Muhammad S. R. Al-Bûtî (Fiqh al-Sîra)
Comment les événements si éprouvants vécus par le Prophète ﷺ à Taïf ont-ils agi sur lui ? La réponse se trouve clairement dans les paroles qu’il adressa à Zayd b. al-Hâritha, qui, surpris, lui demanda : « Comment peux-tu retourner à La Mecque alors qu’ils t’en ont expulsé ? » Le Prophète ﷺ lui répondit avec calme et confiance : « Ô Zayd, Dieu accorde toujours une issue à toute difficulté, Il soutient Sa religion et aide Son Prophète à triompher. » Ces paroles ne sont pas simplement l’expression d’une volonté humaine ou d’un tempérament naturellement endurant. Elles traduisent la conviction inébranlable d’un Prophète conscient de marcher sur la voie que Dieu lui a tracée, et persuadé que le soutien divin ne fait jamais défaut. Car Dieu accomplit inévitablement ce qu’Il a décrété, et pour chaque chose, Il a fixé un terme.

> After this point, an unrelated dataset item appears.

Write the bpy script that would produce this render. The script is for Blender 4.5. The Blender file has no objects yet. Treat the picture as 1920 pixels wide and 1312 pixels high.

La leçon à tirer de cette scène est claire : les épreuves et les obstacles sur le chemin de la mission de l’islam ne doivent jamais être un frein à l’effort ni une cause de découragement. Celui qui place sa confiance en Dieu trouve en Lui une force immense, une source d’espérance qui le protège du désespoir et le mène avec certitude vers la réussite. En revanche, seuls les obstacles rencontrés sur un chemin que Dieu ne soutient pas peuvent entraîner découragement, lassitude et impuissance. Car dans ce cas, l’homme agit seul, sans appui divin, limité à ses propres capacités humaines. Et dans cette condition, face à des souffrances prolongées ou à des épreuves tenaces, il est naturel qu’il cède à l’épuisement et à l’abattement — car l’endurance humaine, laissée à elle-même, a ses limites.